Last week, the Tennessean reports, two former Vanderbilt University football players were convicted on multiple counts of sexual assault. “[B]ut a separate on-campus investigation last year,” the article goes on to note, “came to a very different conclusion”:
[S]hortly after the June 23, 2013, rape of an unconscious female student in a dorm, Vanderbilt’s Equal Opportunity, Affirmative Action and Disability Services Department found there wasn’t sufficient evidence to prove [Brandon] Vandenburg [who now could face decades in prison] had “nonconsensual sexual intercourse” with the woman. The report, reviewed by The Tennessean, concluded instead that Vandenburg was an “accomplice” and had violated the woman’s privacy.

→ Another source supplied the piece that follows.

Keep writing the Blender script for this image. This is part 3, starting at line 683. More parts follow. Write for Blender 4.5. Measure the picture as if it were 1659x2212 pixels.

The different findings by the campus disciplinary department and the criminal court about Vandenburg’s responsibility for the crime highlights a growing national concern about how campus officials handle allegations of sexual assault. [Emphasis added]
LU’s resident legal scholar Hans Bader has written a number of excellent pieces on this phenomenon (see here, here, here, and here).
But any outrage over possible injustice in the case of Brandon Vandenburg is likely to be eclipsed by reactions to a second Tennessean article, which notes that a workshop called “Want to be Brilliant in Bed?” is slated to be held on the Vanderbilt campus tomorrow.
The event, to be conducted by peer sex educators in the university’s sex ed program, promises on its Facebook page to offer a “crash course in sexy sex ed” that will be “great for everyone from sexual novices to full-blown [presumably no pun intended] sexperts.” The Tennessean piece emphasizes that the workshop has a serious purpose: “to draw students into a discussion on hooking up, consent and alcohol,” according Vanderbilt senior and event organizer Molly Corn. But if that is the case, why has “certified sexologist and sexuality educator” Megan Andelloux, been called in to lend her sexpertise as workshop overseer?
Granted, this class is nothing new on college campuses, which have been teaching how to have better orgasms, sculpt sex parts from Play-doh, and the like for some time now. Laws ridiculously requiring “affirmative consent,” on the other hand, are recent developments. If the administrators at Vanderbilt are going to allow an event like this, they could at least put some space between it and the trial of a possibly innocent man who may be headed to jail for a long time.